Work instructions:
Repeat the listing in full, exactly as it stands.

Raw data:
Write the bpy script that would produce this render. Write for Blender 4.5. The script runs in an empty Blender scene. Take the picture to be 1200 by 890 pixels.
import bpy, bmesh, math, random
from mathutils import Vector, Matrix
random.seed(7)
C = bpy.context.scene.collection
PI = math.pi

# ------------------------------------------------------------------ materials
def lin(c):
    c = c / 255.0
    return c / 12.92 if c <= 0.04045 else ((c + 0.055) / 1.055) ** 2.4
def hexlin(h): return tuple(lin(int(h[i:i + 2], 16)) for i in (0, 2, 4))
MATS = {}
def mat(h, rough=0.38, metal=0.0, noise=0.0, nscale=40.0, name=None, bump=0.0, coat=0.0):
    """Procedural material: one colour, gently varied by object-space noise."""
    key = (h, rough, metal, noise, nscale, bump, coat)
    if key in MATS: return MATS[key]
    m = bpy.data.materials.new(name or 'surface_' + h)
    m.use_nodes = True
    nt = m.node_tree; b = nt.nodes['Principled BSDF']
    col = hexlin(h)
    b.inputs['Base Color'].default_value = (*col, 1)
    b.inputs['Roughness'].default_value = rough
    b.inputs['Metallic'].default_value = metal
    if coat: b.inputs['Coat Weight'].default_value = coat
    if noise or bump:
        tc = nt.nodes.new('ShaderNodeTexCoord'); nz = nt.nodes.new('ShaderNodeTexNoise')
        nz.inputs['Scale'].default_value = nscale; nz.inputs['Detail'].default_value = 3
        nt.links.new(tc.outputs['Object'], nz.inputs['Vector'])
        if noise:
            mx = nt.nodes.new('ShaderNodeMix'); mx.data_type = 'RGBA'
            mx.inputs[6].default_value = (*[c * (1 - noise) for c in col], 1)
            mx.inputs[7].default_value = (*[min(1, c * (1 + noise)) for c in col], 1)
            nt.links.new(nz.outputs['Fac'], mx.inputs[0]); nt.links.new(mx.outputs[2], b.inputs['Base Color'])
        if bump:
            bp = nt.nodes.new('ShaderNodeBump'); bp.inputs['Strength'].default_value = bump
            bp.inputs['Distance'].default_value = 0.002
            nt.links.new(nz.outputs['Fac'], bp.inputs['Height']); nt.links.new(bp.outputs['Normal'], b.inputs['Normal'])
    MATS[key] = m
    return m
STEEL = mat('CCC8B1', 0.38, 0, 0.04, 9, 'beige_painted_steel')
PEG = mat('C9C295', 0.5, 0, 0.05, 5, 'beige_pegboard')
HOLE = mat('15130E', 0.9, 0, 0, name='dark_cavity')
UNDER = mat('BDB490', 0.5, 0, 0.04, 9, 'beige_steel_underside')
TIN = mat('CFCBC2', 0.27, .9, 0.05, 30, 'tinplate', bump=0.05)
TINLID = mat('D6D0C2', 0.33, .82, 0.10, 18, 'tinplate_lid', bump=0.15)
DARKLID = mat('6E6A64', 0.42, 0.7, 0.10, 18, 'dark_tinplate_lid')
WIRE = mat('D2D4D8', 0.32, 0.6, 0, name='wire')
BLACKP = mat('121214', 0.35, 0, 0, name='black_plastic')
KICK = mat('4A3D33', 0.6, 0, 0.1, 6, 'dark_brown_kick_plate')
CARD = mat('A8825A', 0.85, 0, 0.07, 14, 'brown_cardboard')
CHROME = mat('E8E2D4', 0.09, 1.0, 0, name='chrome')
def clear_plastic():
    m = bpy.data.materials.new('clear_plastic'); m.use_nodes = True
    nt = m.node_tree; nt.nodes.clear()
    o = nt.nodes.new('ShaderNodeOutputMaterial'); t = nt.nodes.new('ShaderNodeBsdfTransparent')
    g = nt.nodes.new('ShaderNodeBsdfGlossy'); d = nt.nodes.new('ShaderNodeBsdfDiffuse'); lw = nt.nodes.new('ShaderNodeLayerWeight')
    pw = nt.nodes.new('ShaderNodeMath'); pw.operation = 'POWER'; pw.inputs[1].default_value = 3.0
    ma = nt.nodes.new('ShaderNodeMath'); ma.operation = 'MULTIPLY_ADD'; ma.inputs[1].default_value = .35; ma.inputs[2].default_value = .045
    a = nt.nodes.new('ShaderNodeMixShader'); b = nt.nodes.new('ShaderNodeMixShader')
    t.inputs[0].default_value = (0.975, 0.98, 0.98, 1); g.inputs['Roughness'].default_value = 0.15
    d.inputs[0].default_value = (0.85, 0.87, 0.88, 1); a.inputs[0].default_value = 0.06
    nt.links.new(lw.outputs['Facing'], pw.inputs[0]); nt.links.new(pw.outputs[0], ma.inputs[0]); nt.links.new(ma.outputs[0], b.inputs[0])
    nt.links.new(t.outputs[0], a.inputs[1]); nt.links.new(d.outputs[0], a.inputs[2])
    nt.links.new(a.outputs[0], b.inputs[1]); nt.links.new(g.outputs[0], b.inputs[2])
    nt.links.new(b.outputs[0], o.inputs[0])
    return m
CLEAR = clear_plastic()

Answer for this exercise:
Write the bpy script that would produce this render. Write for Blender 4.5. The script runs in an empty Blender scene. Take the picture to be 1200 by 890 pixels.
import bpy, bmesh, math, random
from mathutils import Vector, Matrix
random.seed(7)
C = bpy.context.scene.collection
PI = math.pi

# ------------------------------------------------------------------ materials
def lin(c):
    c = c / 255.0
    return c / 12.92 if c <= 0.04045 else ((c + 0.055) / 1.055) ** 2.4
def hexlin(h): return tuple(lin(int(h[i:i + 2], 16)) for i in (0, 2, 4))
MATS = {}
def mat(h, rough=0.38, metal=0.0, noise=0.0, nscale=40.0, name=None, bump=0.0, coat=0.0):
    """Procedural material: one colour, gently varied by object-space noise."""
    key = (h, rough, metal, noise, nscale, bump, coat)
    if key in MATS: return MATS[key]
    m = bpy.data.materials.new(name or 'surface_' + h)
    m.use_nodes = True
    nt = m.node_tree; b = nt.nodes['Principled BSDF']
    col = hexlin(h)
    b.inputs['Base Color'].default_value = (*col, 1)
    b.inputs['Roughness'].default_value = rough
    b.inputs['Metallic'].default_value = metal
    if coat: b.inputs['Coat Weight'].default_value = coat
    if noise or bump:
        tc = nt.nodes.new('ShaderNodeTexCoord'); nz = nt.nodes.new('ShaderNodeTexNoise')
        nz.inputs['Scale'].default_value = nscale; nz.inputs['Detail'].default_value = 3
        nt.links.new(tc.outputs['Object'], nz.inputs['Vector'])
        if noise:
            mx = nt.nodes.new('ShaderNodeMix'); mx.data_type = 'RGBA'
            mx.inputs[6].default_value = (*[c * (1 - noise) for c in col], 1)
            mx.inputs[7].default_value = (*[min(1, c * (1 + noise)) for c in col], 1)
            nt.links.new(nz.outputs['Fac'], mx.inputs[0]); nt.links.new(mx.outputs[2], b.inputs['Base Color'])
        if bump:
            bp = nt.nodes.new('ShaderNodeBump'); bp.inputs['Strength'].default_value = bump
            bp.inputs['Distance'].default_value = 0.002
            nt.links.new(nz.outputs['Fac'], bp.inputs['Height']); nt.links.new(bp.outputs['Normal'], b.inputs['Normal'])
    MATS[key] = m
    return m
STEEL = mat('CCC8B1', 0.38, 0, 0.04, 9, 'beige_painted_steel')
PEG = mat('C9C295', 0.5, 0, 0.05, 5, 'beige_pegboard')
HOLE = mat('15130E', 0.9, 0, 0, name='dark_cavity')
UNDER = mat('BDB490', 0.5, 0, 0.04, 9, 'beige_steel_underside')
TIN = mat('CFCBC2', 0.27, .9, 0.05, 30, 'tinplate', bump=0.05)
TINLID = mat('D6D0C2', 0.33, .82, 0.10, 18, 'tinplate_lid', bump=0.15)
DARKLID = mat('6E6A64', 0.42, 0.7, 0.10, 18, 'dark_tinplate_lid')
WIRE = mat('D2D4D8', 0.32, 0.6, 0, name='wire')
BLACKP = mat('121214', 0.35, 0, 0, name='black_plastic')
KICK = mat('4A3D33', 0.6, 0, 0.1, 6, 'dark_brown_kick_plate')
CARD = mat('A8825A', 0.85, 0, 0.07, 14, 'brown_cardboard')
CHROME = mat('E8E2D4', 0.09, 1.0, 0, name='chrome')
def clear_plastic():
    m = bpy.data.materials.new('clear_plastic'); m.use_nodes = True
    nt = m.node_tree; nt.nodes.clear()
    o = nt.nodes.new('ShaderNodeOutputMaterial'); t = nt.nodes.new('ShaderNodeBsdfTransparent')
    g = nt.nodes.new('ShaderNodeBsdfGlossy'); d = nt.nodes.new('ShaderNodeBsdfDiffuse'); lw = nt.nodes.new('ShaderNodeLayerWeight')
    pw = nt.nodes.new('ShaderNodeMath'); pw.operation = 'POWER'; pw.inputs[1].default_value = 3.0
    ma = nt.nodes.new('ShaderNodeMath'); ma.operation = 'MULTIPLY_ADD'; ma.inputs[1].default_value = .35; ma.inputs[2].default_value = .045
    a = nt.nodes.new('ShaderNodeMixShader'); b = nt.nodes.new('ShaderNodeMixShader')
    t.inputs[0].default_value = (0.975, 0.98, 0.98, 1); g.inputs['Roughness'].default_value = 0.15
    d.inputs[0].default_value = (0.85, 0.87, 0.88, 1); a.inputs[0].default_value = 0.06
    nt.links.new(lw.outputs['Facing'], pw.inputs[0]); nt.links.new(pw.outputs[0], ma.inputs[0]); nt.links.new(ma.outputs[0], b.inputs[0])
    nt.links.new(t.outputs[0], a.inputs[1]); nt.links.new(d.outputs[0], a.inputs[2])
    nt.links.new(a.outputs[0], b.inputs[1]); nt.links.new(g.outputs[0], b.inputs[2])
    nt.links.new(b.outputs[0], o.inputs[0])
    return m
CLEAR = clear_plastic()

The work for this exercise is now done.